* **WHAT YOU NEED TO DO**
Give the listing again in full, exactly as written.

···

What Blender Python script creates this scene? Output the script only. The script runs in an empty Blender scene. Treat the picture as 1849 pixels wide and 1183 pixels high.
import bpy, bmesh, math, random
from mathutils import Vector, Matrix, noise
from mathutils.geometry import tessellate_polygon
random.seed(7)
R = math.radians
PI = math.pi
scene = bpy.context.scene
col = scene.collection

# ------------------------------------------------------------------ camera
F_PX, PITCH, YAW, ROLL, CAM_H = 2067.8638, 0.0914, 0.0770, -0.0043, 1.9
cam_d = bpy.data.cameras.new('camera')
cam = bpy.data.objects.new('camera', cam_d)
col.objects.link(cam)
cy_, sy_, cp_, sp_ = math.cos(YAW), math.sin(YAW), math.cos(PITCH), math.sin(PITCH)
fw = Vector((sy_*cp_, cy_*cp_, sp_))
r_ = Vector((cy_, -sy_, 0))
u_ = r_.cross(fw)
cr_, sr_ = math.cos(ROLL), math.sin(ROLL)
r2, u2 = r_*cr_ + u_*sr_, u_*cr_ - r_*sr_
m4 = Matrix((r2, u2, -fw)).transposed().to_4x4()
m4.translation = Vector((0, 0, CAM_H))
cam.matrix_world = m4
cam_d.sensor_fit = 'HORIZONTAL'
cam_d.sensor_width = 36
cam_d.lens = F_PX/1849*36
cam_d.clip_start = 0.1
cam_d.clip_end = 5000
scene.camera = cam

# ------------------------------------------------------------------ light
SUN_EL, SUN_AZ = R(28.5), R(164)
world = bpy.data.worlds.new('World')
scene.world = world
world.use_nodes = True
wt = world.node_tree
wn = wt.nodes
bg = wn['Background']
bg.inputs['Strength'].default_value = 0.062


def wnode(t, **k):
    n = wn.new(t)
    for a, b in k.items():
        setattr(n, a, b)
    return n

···

* **RESPONSE TO THIS EXERCISE**
What Blender Python script creates this scene? Output the script only. The script runs in an empty Blender scene. Treat the picture as 1849 pixels wide and 1183 pixels high.
import bpy, bmesh, math, random
from mathutils import Vector, Matrix, noise
from mathutils.geometry import tessellate_polygon
random.seed(7)
R = math.radians
PI = math.pi
scene = bpy.context.scene
col = scene.collection

# ------------------------------------------------------------------ camera
F_PX, PITCH, YAW, ROLL, CAM_H = 2067.8638, 0.0914, 0.0770, -0.0043, 1.9
cam_d = bpy.data.cameras.new('camera')
cam = bpy.data.objects.new('camera', cam_d)
col.objects.link(cam)
cy_, sy_, cp_, sp_ = math.cos(YAW), math.sin(YAW), math.cos(PITCH), math.sin(PITCH)
fw = Vector((sy_*cp_, cy_*cp_, sp_))
r_ = Vector((cy_, -sy_, 0))
u_ = r_.cross(fw)
cr_, sr_ = math.cos(ROLL), math.sin(ROLL)
r2, u2 = r_*cr_ + u_*sr_, u_*cr_ - r_*sr_
m4 = Matrix((r2, u2, -fw)).transposed().to_4x4()
m4.translation = Vector((0, 0, CAM_H))
cam.matrix_world = m4
cam_d.sensor_fit = 'HORIZONTAL'
cam_d.sensor_width = 36
cam_d.lens = F_PX/1849*36
cam_d.clip_start = 0.1
cam_d.clip_end = 5000
scene.camera = cam

# ------------------------------------------------------------------ light
SUN_EL, SUN_AZ = R(28.5), R(164)
world = bpy.data.worlds.new('World')
scene.world = world
world.use_nodes = True
wt = world.node_tree
wn = wt.nodes
bg = wn['Background']
bg.inputs['Strength'].default_value = 0.062


def wnode(t, **k):
    n = wn.new(t)
    for a, b in k.items():
        setattr(n, a, b)
    return n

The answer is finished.